My understanding of the court case is that it is about the ability to repurpose funds from what Congress appropriated them for to building a symbolic wall in the middle of nowhere, something that Congress explicitly refused to fund.  I don't think it has anything to do with the merits (or lack thereof) of a larger barrier along this specific section of the border.

 

 


tomp2 - 90 % of "asylum" seekers never show up for their asylum hearings. They aren't seeking asylum as for the most part they wouldn't qualify.  I understand they are looking for a better life but entering this country illegally is not a legitimate way to get there.  Open borders and a welfare state are incompatible.  Regarding your opinion it is not needed in the park, I ask, why would those living the border crisis every day want to build a barrier where it isn't needed when it could be build elsewhere with far more effect?  I believe you may have underestimated the problem along that border.  Finally, you are correct that the legal issue is regarding the redirection of defense funds (which has been done in the past).  I suspect if the redirection was to pay for free healthcare for illegals, the litigants would be celebrating in the streets rather than fighting in the courts.  Given this is in front of the 9th Circuit I maintain it is a fate acompli and will be decided on politics rather than facts, law or the Constitution.

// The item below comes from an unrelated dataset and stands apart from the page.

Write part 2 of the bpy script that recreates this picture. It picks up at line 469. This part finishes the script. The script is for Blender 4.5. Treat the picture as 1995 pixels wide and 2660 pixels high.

Well, the right wing extremists are correct about one thing - illegal immigration itself is a crime. Remove the law that is "broken" so that all immigration is legal and you no longer have "illegals".

The crisis at the border is a humanitarian crisis, and the familty separation policy is a karmic burden that will be on all of our shoulders for years, as it is being done "in our name".


Yes Rick, committing a crime is committing a crime.  And it is a crime for a reason. You don't get rid of criminals but getting rid of the crime.  I guess in your mind we could eliminate speeding by eliminating speed limits.  You don't have to be a right wing extremists to know better than that.  And yes there is a crisis at the border - as Trump declared months ago.  The family seperation policy implemented long ago combined with the luring of illegals to our borders has created a crisis.  A crisis exacerbated by the Democrats blocking well over a dozen times efforts to increase resourses at the border not only for detering entrance but for processing and caring for immigrants as well.